I’ll end with a passage that explicates my point further. It’s from Resurrecting Excellence: Shaping Faithful Christian Ministry where the authors are dealing with brokenness.
Following a sermon on forgiving one’s enemies, a longtime member of the church lingered around the narthex. When others had left, she approached the pastor and asked in a calm but firm voice, “Do you really think I should forgive John?” John not only had left this woman who had been his wife, but he had maintained little contact with their children, and there was growing evidence that he had hidden a number of financial assets that should have been shared.

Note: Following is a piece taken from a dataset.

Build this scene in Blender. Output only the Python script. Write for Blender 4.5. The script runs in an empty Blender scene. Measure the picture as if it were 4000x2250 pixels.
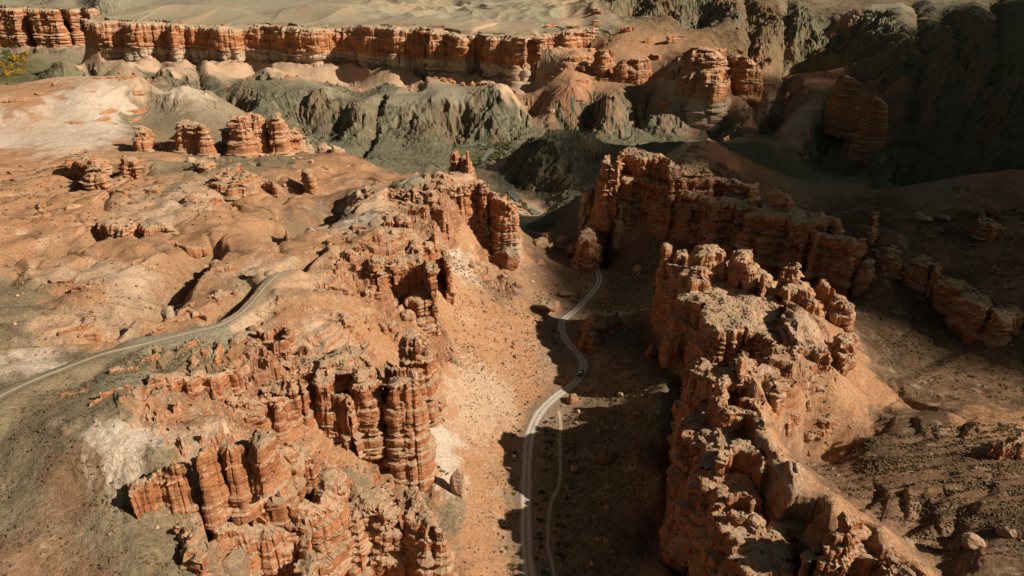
import bpy, math, random, json
import numpy as np
from mathutils import Vector, Matrix
from mathutils.geometry import delaunay_2d_cdt

# ------------------------------------------------------------------ camera, sky, sun
sc = bpy.context.scene
COL = sc.collection
R = math.radians
cam = bpy.data.cameras.new('camera')
cam_o = bpy.data.objects.new('camera', cam)
COL.objects.link(cam_o)
cam.sensor_width = 36.0
cam.lens = 24.33
cam.clip_start = 1.0
cam.clip_end = 60000.0
cam_o.location = (0, 0, 185)
cam_o.rotation_euler = (R(90 - 25.25), 0, 0)
sc.camera = cam_o

SUN_EL, SUN_AZ = R(33), R(106)          # azimuth measured from +Y (view direction) towards +X
sun_dir = Vector((math.cos(SUN_EL) * math.sin(SUN_AZ), math.cos(SUN_EL) * math.cos(SUN_AZ), math.sin(SUN_EL)))
w = bpy.data.worlds.new('World')
sc.world = w
w.use_nodes = True
nt = w.node_tree
bg = nt.nodes['Background']
sky = nt.nodes.new('ShaderNodeTexSky')
sky.sky_type = 'NISHITA'
sky.sun_disc = False
sky.sun_elevation = SUN_EL
sky.sun_rotation = SUN_AZ
sky.altitude = 1000
sky.dust_density = 4.0
sky.air_density = 1.0
sky.ozone_density = 0.6
tint = nt.nodes.new('ShaderNodeMixRGB')
tint.blend_type = 'MULTIPLY'
tint.inputs[0].default_value = 1.0
tint.inputs[2].default_value = (0.52, 0.50, 0.36, 1)
nt.links.new(sky.outputs[0], tint.inputs[1])
nt.links.new(tint.outputs[0], bg.inputs[0])
bg.inputs[1].default_value = 0.05
sun = bpy.data.lights.new('sun', 'SUN')
sun.energy = 5.0
sun.angle = R(0.53)
sun.color = (1.0, 0.87, 0.73)
sun_o = bpy.data.objects.new('sun', sun)
sun_o.rotation_euler = sun_dir.to_track_quat('Z', 'Y').to_euler()
sun_o.location = (600, -200, 900)
COL.objects.link(sun_o)
sc.view_settings.view_transform = 'Standard'
sc.view_settings.look = 'None'
sc.view_settings.exposure = 0.42
sc.view_settings.gamma = 1.0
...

Sensing the personal pain and unease of his friend and parishioner, the pastor tried carefully to shape his answer. “I know it’s hard. I know it doesn’t sound fair. But hopefully you will be able, with God’s help, to move toward forgiveness.” He braced himself for what was sure to be legitimate rage at the idea.
“Good,” she said without hesitation. “No one else among my family or friends believes that. I just need to know there is still one place that does.”